Abstract

This article illustrates how rural margins and urban-rural relations in southwest Tanzania join up with transnational trade routes for Chinese goods. It examines the trade of low-cost imported goods from China (plastic sandals, cheap jewellery, various fashion accessories, cheap clothing, etc.) that are widely spread in Tanzania, up into the peripheral countryside. By examining the concept of trade routes, the article contributes to the literature on urban-rural relations in African Studies and ‘inconspicuous globalisation’ by proposing a contrary perspective, where rural areas viewed as areas of consumption of imported products. It then rescales the globalization analysis by situating urban-rural relations at the heart of local and global interconnections. The article demonstrates that geographically peripheral places and actors have a capacity to influence the direction of the global trade route as they combine complementarities between the urban-rural continuum and topological continuity of networks from local to global.
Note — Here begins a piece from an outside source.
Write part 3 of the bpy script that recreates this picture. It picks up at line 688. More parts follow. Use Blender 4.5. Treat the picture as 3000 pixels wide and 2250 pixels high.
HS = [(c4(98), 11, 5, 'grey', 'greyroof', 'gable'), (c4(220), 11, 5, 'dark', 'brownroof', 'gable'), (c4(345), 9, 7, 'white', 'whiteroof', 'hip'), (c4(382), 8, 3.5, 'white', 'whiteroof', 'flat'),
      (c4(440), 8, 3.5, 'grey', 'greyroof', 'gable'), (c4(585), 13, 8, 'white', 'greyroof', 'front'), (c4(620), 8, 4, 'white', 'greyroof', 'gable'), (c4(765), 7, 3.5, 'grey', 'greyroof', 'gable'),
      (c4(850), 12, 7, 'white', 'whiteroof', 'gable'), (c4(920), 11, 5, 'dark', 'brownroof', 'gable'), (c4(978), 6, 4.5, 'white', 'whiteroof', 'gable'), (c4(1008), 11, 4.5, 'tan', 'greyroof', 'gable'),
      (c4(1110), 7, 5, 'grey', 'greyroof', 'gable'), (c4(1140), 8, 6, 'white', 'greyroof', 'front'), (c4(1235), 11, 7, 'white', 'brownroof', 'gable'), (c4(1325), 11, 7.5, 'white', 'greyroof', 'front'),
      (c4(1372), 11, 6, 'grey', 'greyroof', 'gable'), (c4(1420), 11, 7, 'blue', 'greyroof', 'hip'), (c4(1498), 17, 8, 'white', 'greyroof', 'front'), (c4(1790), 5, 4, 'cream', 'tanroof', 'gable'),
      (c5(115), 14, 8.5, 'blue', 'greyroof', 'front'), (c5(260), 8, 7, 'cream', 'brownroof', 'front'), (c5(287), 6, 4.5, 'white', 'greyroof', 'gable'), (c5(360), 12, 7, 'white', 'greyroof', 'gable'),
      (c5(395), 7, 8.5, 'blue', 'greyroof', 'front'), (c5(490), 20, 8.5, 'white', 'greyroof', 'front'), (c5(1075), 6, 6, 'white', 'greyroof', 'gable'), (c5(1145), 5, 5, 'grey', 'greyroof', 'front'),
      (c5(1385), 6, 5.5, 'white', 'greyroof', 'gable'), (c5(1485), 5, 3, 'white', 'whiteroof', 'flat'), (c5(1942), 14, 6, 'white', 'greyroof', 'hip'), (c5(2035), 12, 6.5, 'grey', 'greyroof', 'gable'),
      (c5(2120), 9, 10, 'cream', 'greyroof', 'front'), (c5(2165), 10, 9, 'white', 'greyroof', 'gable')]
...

The global trade geography is profoundly influenced by what goes on in its inconspicuous tentacles in upcountry regions, such as the Uporoto Mountains, where the global trade route relies on the dynamism of local agriculture, which is increasingly merging with other livelihoods. This is exemplified by the complementarities between trade and agriculture in terms of livelihood, circulation of capital, urban-rural mobility, and links to global scales, which highlight the de-agrarianization process and the development of a mass consumption society.